El turismo es el sector con más peso en nuestra economía. España, que es la segunda potencia mundial por entrada de viajeros, después de Francia y antes de Estados Unidos, es el país donde la actividad turística más aporta en términos relativos.

En Francia, de hecho, este sector ocupa el quinto lugar, mientras que en Estados Unidos es el duodécimo en importancia. Para hacernos una idea más precisa: cuando en España suponía el 11,1% del PIB, en Francia apenas era el 7% y en EEUU el 2,7%.

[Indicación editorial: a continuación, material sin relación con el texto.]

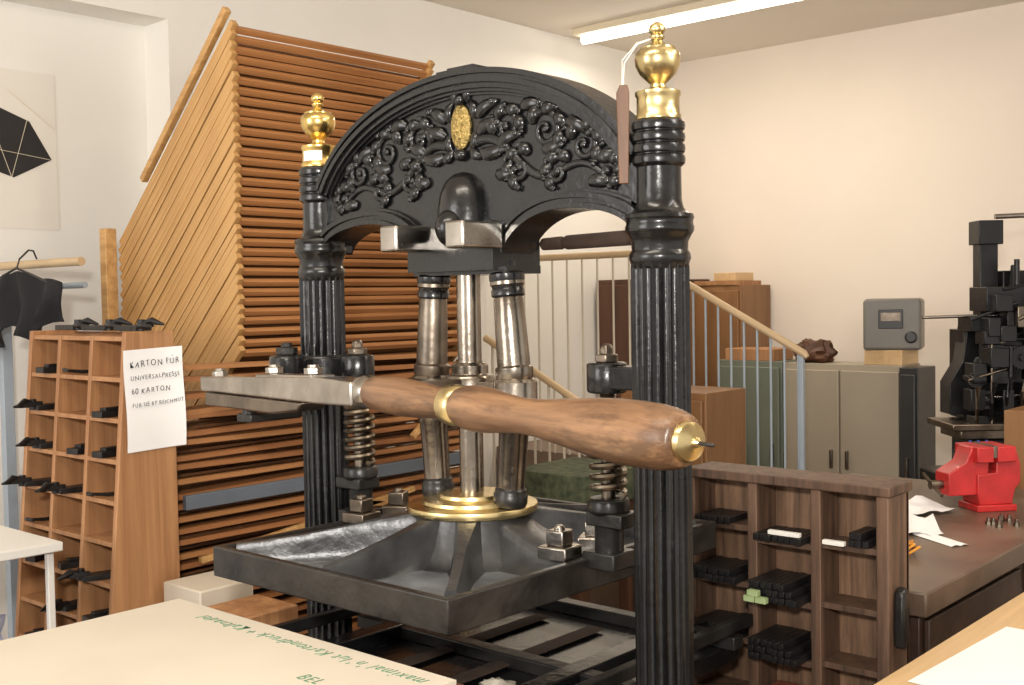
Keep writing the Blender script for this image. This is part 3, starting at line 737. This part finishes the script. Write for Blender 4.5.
g=G(); g.ext([pyz(-40,135),pyz(0,108),pyz(40,124),pyz(60,160),pyz(24,180),pyz(-20,165)],PX+.003,PX+.004,'yz'); g.done('printed_shape',M_blackp,po)
for a,c in (((-20,150),(58,160)),((22,180),(0,112)),((38,122),(22,180)),((20,95),(64,130))):
    g=G(); p=pyz(*a);q=pyz(*c); g.cyl((PX+.005,p[0],p[1]),(PX+.005,q[0],q[1]),.0010,seg=6); g.done('printed_line',M_lampb,po)

# ------------------------------------------------------------ stair railing
SR=empty('stair_railing',(-1.5,2.6,0),'stair railing with thin pale balusters and cream handrail','railing')
g=G(); g.tube([(-2.34,2.6,1.74),(-1.47,2.6,1.74),(-1.40,2.6,1.715),(-.63,2.6,1.305),(-.615,2.6,1.29)],[.016,.016,.016,.016,.010],12); g.done('handrail',M_creamr,SR)
def topz(x): return 1.73 if x<-1.44 else 1.73-(x+1.44)*.53
x=-2.30
while x<-.64:
    g=G(); zb_=.80 if x<-1.45 else max(.0,.80-(x+1.45)*.75); g.cyl((x,2.6,zb_),(x,2.6,topz(x)-.005),.005,seg=10); g.done('baluster',M_creamb if x<-1.45 else M_blueg,SR); x+=.09 if x<-1.45 else .062
for xx,z0,z1 in ((-.640,0,1.30),(-1.455,.5,1.72)): bx('newel_post',M_blueg,SR,xx-.009,xx+.009,2.591,2.609,z0,z1,bevel=.002)
SR2=empty('lower_handrail',(-1.9,2.08,0),'short brown sloping handrail with thin posts','railing')
g=G(); g.tube([(-1.90,2.08,1.375),(-1.62,2.08,1.235),(-1.35,2.08,1.10)],.016,12); g.done('handrail',M_creamr,SR2)
for k in range(7):
    x=-1.86+.08*k; g=G(); g.cyl((x,2.08,0),(x,2.08,1.36-(x+1.9)*.5),.006,seg=10); g.done('baluster',M_creamb,SR2)

# ------------------------------------------------------------ cabinets
def cabinet(name,x0,x1,y0,y1,z0,z1,m,lab,doors=2,m2=None):
    c=empty(name,((x0+x1)/2,(y0+y1)/2,z0),lab,'cabinet')
    G().box(x0,x1,y0+.018,y1,z0,z1).done('body',m,c,.003)
    w=(x1-x0-.01*(doors+1))/doors
    for k in range(doors):
        a=x0+.01+k*(w+.01)
        G().box(a,a+w,y0,y0+.018,z0+.05,z1-.03).done('door',m2 or m,c,.004)
        hx=a+w-.035 if k%2==0 else a+.035
        g=G(); g.box(hx-.006,hx+.006,y0-.018,y0,(z0+z1)/2+.1,(z0+z1)/2+.19); g.done('handle',M_steel2,c,.002)
    return c
cabinet('metal_cabinet',-1.215,-.610,3.5,3.73,0,1.205,M_beige,'beige painted metal cabinet with two doors')
cabinet('black_cabinet',-.600,-.510,3.44,3.66,0,1.20,M_dgrey,'narrow black cabinet beside the beige metal one',1)
cabinet('green_cabinet',-1.60,-1.225,3.5,3.73,0,1.21,M_greenc,'grey-green painted metal cabinet',1)
cabinet('wooden_cabinet',-2.04,-1.70,3.92,4.27,0,1.60,M_red,'tall brown wooden cabinet',1)
cabinet('dark_cabinet',-2.33,-2.06,3.45,4.2,0,1.64,M_brown,'dark brown wooden cabinet',1)
cabinet('orange_cabinet',-1.25,-.84,2.18,2.5,0,1.165,M_red,'brown wooden low cabinet',2)
G().box(-2.0,-1.72,3.93,4.2,1.60,1.625).done('wooden_board',M_case,None,.002,label='flat wooden board on the tall wooden cabinet',cat='board')
G().box(-1.88,-1.74,3.95,4.15,1.625,1.67).done('wooden_box',M_light,None,.003,label='small light wooden box on top of the cabinet',cat='box')
G().box(-1.55,-1.27,3.52,3.72,1.21,1.27).done('wooden_crate',M_case,None,.003,label='shallow wooden crate on the green cabinet',cat='crate')
t=empty('covered_table',(-1.2,1.85,0),'low table covered with mottled green cloth','table')
bx('cloth',M_greencl,t,-1.34,-.98,1.60,2.0,.78,.90)
for x in (-1.30,-1.07):
    for y in (1.62,1.92): bx('table_leg',M_brown,t,x,x+.05,y,y+.05,0,.78)
# grey machine on box
g=G(); g.box(-.80,-.615,3.53,3.72,1.205,1.275); g.done('wooden_base_box',M_light,None,.003,label='light wooden box under the grey machine',cat='box')
mc=empty('grey_machine',(-.70,3.67,1.275),'small grey metal machine with dark window','machine')
MM=Matrix.Translation((-.70,3.64,1.276))@Matrix.Rotation(R(18),4,'Z')
g=G(); g.ext([(-.13,0),(.13,0),(.13,.225),(.12,.24),(-.12,.24),(-.13,.225)],-.11,.11,'xz',MM); g.done('machine_case',M_grey,mc,.012,seg=3)
g=G(); g.box(-.06,.05,-.116,-.11,.10,.19,MM); g.done('machine_window',M_dgrey,mc,.003)
g=G(); g.lathe([(.025,0),(.028,.01),(.02,.02)],20,MM@Matrix.Translation((.085,-.11,.06))@Matrix.Rotation(R(90),4,'X')); g.done('machine_knob',M_dgrey,mc)
g=G(); g.box(-.05,.04,-.119,-.116,.135,.175,MM); g.done('machine_plate',M_steel2,mc,.001)
lump('leather_bag',(-1.10,3.61,1.2055),(.10,.075,.060),M_leather,'crumpled brown leather bag on the metal cabinet','bag',3,None,18,28)

# ------------------------------------------------------------ black machine
BM=empty('proof_machine',(.02,2.79,0),'black cast-iron workshop machine with column, wheels and levers','machine')
MB=Matrix.Translation((.03,2.80,0))@Matrix.Rotation(R(41.7),4,'Z')
g=G(); g.box(-.16,.20,-.14,.16,0,.80,MB); g.box(-.20,.24,-.17,.19,.80,.86,MB); g.box(-.10,.14,-.10,.12,.86,1.0,MB); g.done('pedestal',M_mach,BM,.01)
g=G(); g.box(-.20,.10,-.16,.10,1.035,1.06,MB); g.box(-.16,.08,-.13,.07,1.0,1.035,MB); g.done('work_table',M_steel2,BM,.004)
g=G(); g.box(-.034,.034,.0,.07,1.0,1.80,MB); g.box(-.046,.046,-.02,.08,1.72,1.81,MB); g.box(-.09,.15,.02,.16,1.06,1.40,MB)
g.box(-.10,.17,-.08,.05,1.395,1.45,MB); g.box(-.06,.12,-.12,.04,1.47,1.56,MB); g.box(.0,.18,-.08,.06,1.30,1.40,MB); g.box(.04,.20,-.03,.08,1.44,1.62,MB)
g.lathe([(.022,1.36),(.030,1.38),(.030,1.54),(.020,1.57),(.014,1.64)],20,MB@Matrix.Translation((.07,-.06,0)))
g.lathe([(.02,1.20),(.038,1.22),(.038,1.27),(.025,1.30)],20,MB@Matrix.Translation((-.05,-.06,0)))
g.ext([(-.15,1.08),(-.03,1.08),(-.03,1.42),(-.08,1.42),(-.10,1.28),(-.15,1.20)],.0,.10,'xz',MB)
g.done('machine_column',M_mach,BM,.003)
rg=random.Random(5)
def gear(c,ax,r,tk,m=M_mach,name='gear_wheel',teeth=22):
    g=G(); Mw=axisM(Vector(c)-Vector(ax).normalized()*tk/2,Vector(c)+Vector(ax))[0]
    n=teeth*4; A_=[];B_=[]
    for i in range(n):
        rr=r*(1 if i%4<2 else .9); a=2*math.pi*i/n
        A_.append(g.v((rr*math.cos(a),rr*math.sin(a),0),Mw)); B_.append(g.v((rr*math.cos(a),rr*math.sin(a),tk),Mw))
    g.f(A_); g.f(list(reversed(B_)))
    for i in range(n):
        j=(i+1)%n; g.f([A_[j],A_[i],B_[i],B_[j]])
    g.lathe([(r*.3,-.012),(r*.3,tk+.012)],16,Mw); g.done(name,m,BM)
D3=MB.to_3x3()
FD=D3@Vector((0,-1,0)); SD=D3@Vector((1,-.25,0))
gear(MB@Vector((.06,-.14,1.30)),FD,.045,.015); gear(MB@Vector((.12,-.14,1.22)),FD,.035,.015,M_steel2); gear(MB@Vector((-.01,-.13,1.38)),FD,.028,.012,M_steel2); gear(MB@Vector((.12,-.10,1.13)),FD,.055,.018)
gear(MB@Vector((-.05,-.10,1.14)),SD,.035,.02); gear(MB@Vector((.16,-.12,1.55)),FD,.035,.015); gear(MB@Vector((-.10,-.13,1.22)),FD,.032,.015)
for p,q,r_,m_ in (((.03,.02,1.825),(.40,.02,1.835),.010,M_steel),((-.27,-.05,1.45),(.02,-.05,1.455),.006,M_steel),((-.10,-.12,1.15),(.2,-.12,1.17),.007,M_steel),((.10,-.10,1.06),(.10,-.10,1.50),.008,M_steel),((-.06,-.12,1.30),(.18,-.12,1.28),.006,M_steel),((-.05,-.14,1.06),(-.05,-.14,1.40),.005,M_steel2),((.02,-.14,1.06),(.02,-.14,1.34),.009,M_mach),((-.08,-.10,1.36),(.16,-.12,1.37),.008,M_mach),((.15,-.12,1.0),(.15,-.12,1.62),.010,M_mach),((.0,-.12,1.55),(.2,-.10,1.58),.007,M_mach),((-.14,-.15,1.22),(.0,-.15,1.26),.005,M_steel2),((.04,-.16,1.44),(.16,-.18,1.50),.007,M_steel2),((.06,-.10,1.56),(.06,-.10,1.66),.010,M_mach),((-.12,-.12,1.44),(.05,-.13,1.50),.006,M_mach)):
    g=G(); g.cyl(MB@Vector(p),MB@Vector(q),r_); g.done('machine_rod',m_,BM)
for k in range(40):
    cx=rg.uniform(-.12,.18); cz=rg.uniform(1.07,1.58); w_=rg.uniform(.012,.034); h_=rg.uniform(.010,.04)
    if cx<-.05 and cz>1.42: continue
    g=G(); g.box(cx-w_,cx+w_,-.13-rg.uniform(0,.04),-.06,cz-h_,cz+h_,MB); g.done('machine_block',M_mach if k%4 else M_steel2,BM,.003)
for k in range(7):
    cx=-.17+.05*k; g=G(); g.box(cx-.016,cx+.016,-.20,-.16,.88+rg.uniform(0,.03),.97+rg.uniform(0,.03),MB); g.done('machine_block',M_mach if k%3 else M_steel2,BM,.003)
for k in range(3):
    g=G(); g.tube([MB@Vector((-.14+.03*k,-.17,1.0)),MB@Vector((-.19+.03*k,-.22,.93)),MB@Vector((-.15+.05*k,-.24,.86)),MB@Vector((-.18+.04*k,-.22,.76)),MB@Vector((-.10+.03*k,-.20,.66))],.006,8); g.done('machine_cable',M_blue,BM)
def wheel(c,ax,r,tk=.010):
    g=G(); n=32; Mw=axisM(Vector(c),Vector(c)+Vector(ax))[0]
    g.tube([Mw@Vector((r*math.cos(2*math.pi*i/n),r*math.sin(2*math.pi*i/n),0)) for i in range(n+1)],tk,8)
    for k in range(3):
        a=k*math.pi/3+.3; g.cyl(Mw@Vector((r*math.cos(a),r*math.sin(a),0)),Mw@Vector((-r*math.cos(a),-r*math.sin(a),0)),tk*.6,seg=8)
    g.cyl(Mw@Vector((0,0,-.02)),Mw@Vector((0,0,.02)),.02); return g.done('hand_wheel',M_mach,BM)
D=(D3@Vector((0,-1,0.1)))
wheel(MB@Vector((.15,-.19,1.47)),D,.06,.007); wheel(MB@Vector((-.17,-.21,.95)),D,.045,.008); wheel(MB@Vector((-.04,-.22,.92)),D,.05,.008)
for k in range(6):
    g=G(); g.tube([MB@Vector((-.1+.05*k,-.13,1.06)),MB@Vector((-.12+.055*k,-.18,1.12+.02*k)),MB@Vector((-.12+.06*k,-.19,1.20+.015*k))],[.007,.006,.010],8); g.done('machine_lever',M_mach if k%3 else M_steel2,BM)
G().box(.255,.52,2.28,2.50,0,1.15).done('wooden_crate',M_red,None,.004,label='brown wooden crate beside the black machine',cat='crate')

# boxes on the floor
G().box(-.89,-.72,-.05,.12,0,.80).done('cardboard_box',M_case,None,.004,label='brown cardboard box standing on the floor by the press',cat='box')
G().box(-1.09,-.92,-.03,.13,0,.83).done('cardboard_box',M_card,None,.004,label='cream cardboard box standing on the floor by the rack',cat='box')

# ------------------------------------------------------------ lights
W=bpy.data.worlds.new('W'); S.world=W; W.use_nodes=True
bg=W.node_tree.nodes['Background']; bg.inputs[0].default_value=(1,.94,.86,1); bg.inputs[1].default_value=.95
def area(n,loc,target,size,power,col,sy=None):
    l=bpy.data.lights.new(n,'AREA'); l.energy=power; l.color=col; l.size=size
    if sy: l.shape='RECTANGLE'; l.size_y=sy
    o=bpy.data.objects.new(n,l); COL.objects.link(o); o.location=loc
    o.rotation_euler=(Vector(target)-Vector(loc)).to_track_quat('-Z','Y').to_euler(); return o
area('flash_light',(1.60,-1.80,1.85),(-.3,.6,1.5),.12,48,(1,.95,.89))
area('bounce_light',(1.2,.2,2.2),(-.6,2.6,3.2),.5,18,(1,.94,.86))  # added up-light brightening the ceiling, stands in for bounced flash
area('overhead_fill_near',(1.8,1.2,2.9),(1.8,1.2,0),1.4,20,(1,.88,.72),.2)  # unseen warm area light added overhead as fill, no fixture modelled
area('overhead_fill_mid',(.3,-1.2,2.9),(-.6,.2,0.8),1.4,16,(1,.90,.76),.2)  # another added overhead fill towards the press, out of view
area('tube_light',(-1.4,3.2,2.84),(-1.4,3.2,0),1.4,16,(1,.88,.72),.08)
area('left_fill_light',(-1.0,-3.6,2.0),(-1.2,0,1.5),1.6,52,(1,.97,.95))  # unseen area light added as soft fill from the left, no window modelled

# ------------------------------------------------------------ camera
cam=bpy.data.cameras.new('Cam'); co=bpy.data.objects.new('Camera',cam); COL.objects.link(co); S.camera=co
cam.sensor_width=36; cam.lens=40.08; cam.clip_start=.02
p=R(2.24); ro=R(1.0)
f=Vector((-.6656*math.cos(p),.7466*math.cos(p),-math.sin(p))).normalized(); r0=Vector((.7466,.6656,0)).normalized(); u0=r0.cross(f).normalized()
RR=r0*math.cos(ro)-u0*math.sin(ro); UU=u0*math.cos(ro)+r0*math.sin(ro)
m=Matrix((RR,UU,-f)).transposed().to_4x4(); m.translation=(1.547,-1.61,1.55)
co.matrix_world=m
for o in bpy.data.objects:
    if '_w' in o: del o['_w']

Estos datos ayudan a entender su trascendencia en la economía española. En 2018, los 178.000 millones ingresados por este concepto supusieron el 14,8% del total; y el empleo generado, una proporción semejante.

No obstante, las cifras son una mera aproximación a la importancia real de esta actividad en la vida de los ciudadanos. La masificación de nuestras ciudades ya es irreparable y, por lo que parece, de control imposible.

En pocos años, el Ayuntamiento de Barcelona ha pasado de ignorar el fenómeno, como hacía Xavier Trias, a demonizarlo, como ha hecho Ada Colau. Con idéntica (y nula) eficacia: se les ha escapado de las manos. No hace falta ceñirse a barrios como Ciutat Vella o la Barceloneta para ver la dimensión que ha adquirido, basta con pasear por cualquier zona del centro de la ciudad, entrar en un supermercado y comprobar la presencia de extranjeros, gentes instaladas en apartamentos turísticos --legales e ilegales-- que hacen la compra. En Sant Antoni, por ejemplo, en algunas escaleras son casi mayoría.

La demanda presiona sobre los precios de manera que los alquileres se han puesto por las nubes y ensanchan la gentrificación a nuevas zonas de la ciudad. No es de extrañar que Núria de Gispert, famosa por sus insultos xenófobos en las redes sociales, trate de colar un sobreprecio de 200.000 euros en el apartamento que ha puesto a la venta en la calle Valencia: tiene licencia turística.

Con ese panorama y una oferta competidora --Egipto, Turquía, Croacia o Túnez-- que comienza a despertar, ¿qué se puede esperar de los próximos años? ¿Se ha hecho algo en la etapa en que esos destinos perdieron atractivo por cuestiones de seguridad?

Ahí van un par de pistas.

Esta semana han trascendido dos noticias brutales para Barcelona que parecen la respuesta más clara a la inacción de nuestros gobernantes. Una señora coreana, alto cargo del Gobierno de su país para más inri, ha muerto víctima de un tirón nocturno en la zona de Diagonal Mar. Y, también, que el día de la verbena de San Juan los viajeros de la línea 4 del metro tuvieron que enfrentarse a un grupo de carteristas armados hasta echarlos de la estación. Sucesos espantosos imaginables en lugares como Barranquilla o Ciudad Juárez.

Si Zagreb, por ejemplo, y Barcelona dejan de competir en seguridad, tendrán que hacerlo en precios porque el resto de la oferta carece de fuerza para compensar esos dos aspectos fundamentales de cualquier destino turístico. Y eso es una muy mala noticia.